— Problem requirements —
Set all the material down again unchanged, without the pictures.

— Source excerpt —
begin

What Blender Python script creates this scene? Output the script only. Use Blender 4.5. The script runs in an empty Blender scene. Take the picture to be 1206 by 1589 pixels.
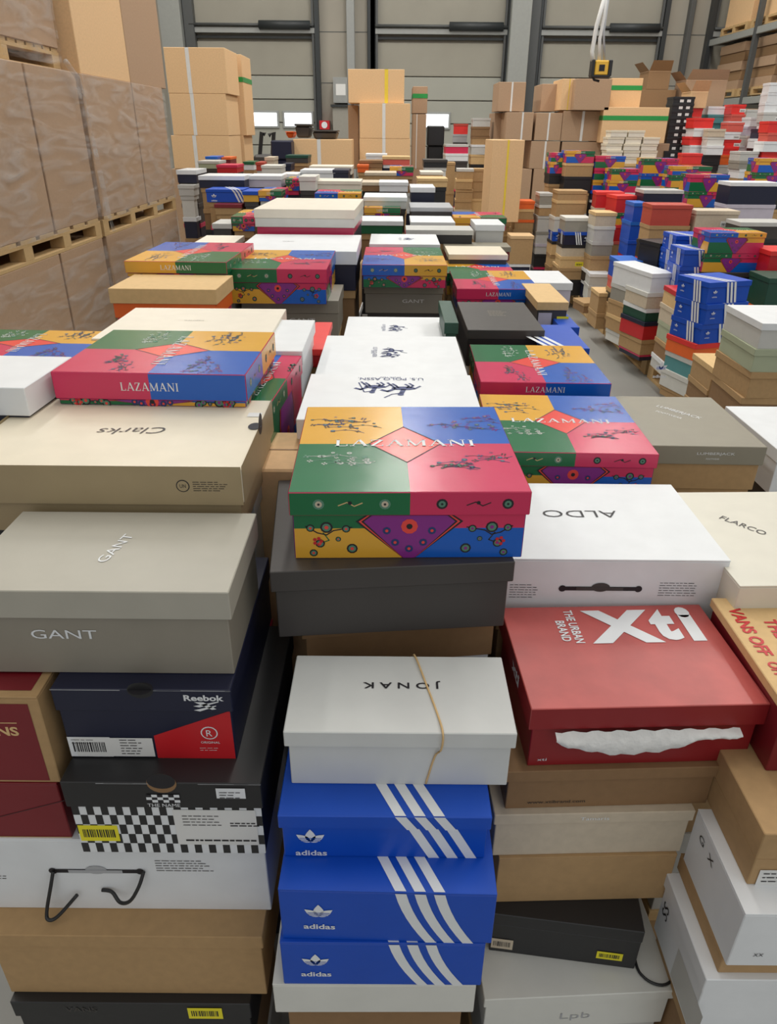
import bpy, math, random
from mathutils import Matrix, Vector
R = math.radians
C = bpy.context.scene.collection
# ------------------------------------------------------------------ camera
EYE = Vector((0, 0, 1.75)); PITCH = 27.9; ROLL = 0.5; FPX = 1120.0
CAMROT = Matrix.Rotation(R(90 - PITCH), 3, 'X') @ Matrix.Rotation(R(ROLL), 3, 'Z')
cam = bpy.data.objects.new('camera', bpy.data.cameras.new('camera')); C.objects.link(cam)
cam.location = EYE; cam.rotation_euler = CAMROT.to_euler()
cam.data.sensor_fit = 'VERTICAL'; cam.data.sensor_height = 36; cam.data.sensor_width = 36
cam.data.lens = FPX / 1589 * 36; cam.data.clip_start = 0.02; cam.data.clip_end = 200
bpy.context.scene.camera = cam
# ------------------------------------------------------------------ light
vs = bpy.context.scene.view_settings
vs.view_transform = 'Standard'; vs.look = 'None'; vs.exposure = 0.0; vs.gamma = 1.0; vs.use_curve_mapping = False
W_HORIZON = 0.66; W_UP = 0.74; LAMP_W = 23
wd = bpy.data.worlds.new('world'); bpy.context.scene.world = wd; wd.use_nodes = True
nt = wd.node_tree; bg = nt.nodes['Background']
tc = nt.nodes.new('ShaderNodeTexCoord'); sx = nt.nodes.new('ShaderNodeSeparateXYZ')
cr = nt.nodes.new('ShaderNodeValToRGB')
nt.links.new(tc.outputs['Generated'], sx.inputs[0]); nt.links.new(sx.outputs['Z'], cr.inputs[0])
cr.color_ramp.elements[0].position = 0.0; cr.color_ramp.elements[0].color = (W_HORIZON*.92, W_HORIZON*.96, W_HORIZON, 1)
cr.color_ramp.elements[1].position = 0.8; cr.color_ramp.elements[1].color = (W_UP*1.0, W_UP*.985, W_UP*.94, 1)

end

— Output of the task —
What Blender Python script creates this scene? Output the script only. Use Blender 4.5. The script runs in an empty Blender scene. Take the picture to be 1206 by 1589 pixels.
import bpy, math, random
from mathutils import Matrix, Vector
R = math.radians
C = bpy.context.scene.collection
# ------------------------------------------------------------------ camera
EYE = Vector((0, 0, 1.75)); PITCH = 27.9; ROLL = 0.5; FPX = 1120.0
CAMROT = Matrix.Rotation(R(90 - PITCH), 3, 'X') @ Matrix.Rotation(R(ROLL), 3, 'Z')
cam = bpy.data.objects.new('camera', bpy.data.cameras.new('camera')); C.objects.link(cam)
cam.location = EYE; cam.rotation_euler = CAMROT.to_euler()
cam.data.sensor_fit = 'VERTICAL'; cam.data.sensor_height = 36; cam.data.sensor_width = 36
cam.data.lens = FPX / 1589 * 36; cam.data.clip_start = 0.02; cam.data.clip_end = 200
bpy.context.scene.camera = cam
# ------------------------------------------------------------------ light
vs = bpy.context.scene.view_settings
vs.view_transform = 'Standard'; vs.look = 'None'; vs.exposure = 0.0; vs.gamma = 1.0; vs.use_curve_mapping = False
W_HORIZON = 0.66; W_UP = 0.74; LAMP_W = 23
wd = bpy.data.worlds.new('world'); bpy.context.scene.world = wd; wd.use_nodes = True
nt = wd.node_tree; bg = nt.nodes['Background']
tc = nt.nodes.new('ShaderNodeTexCoord'); sx = nt.nodes.new('ShaderNodeSeparateXYZ')
cr = nt.nodes.new('ShaderNodeValToRGB')
nt.links.new(tc.outputs['Generated'], sx.inputs[0]); nt.links.new(sx.outputs['Z'], cr.inputs[0])
cr.color_ramp.elements[0].position = 0.0; cr.color_ramp.elements[0].color = (W_HORIZON*.92, W_HORIZON*.96, W_HORIZON, 1)
cr.color_ramp.elements[1].position = 0.8; cr.color_ramp.elements[1].color = (W_UP*1.0, W_UP*.985, W_UP*.94, 1)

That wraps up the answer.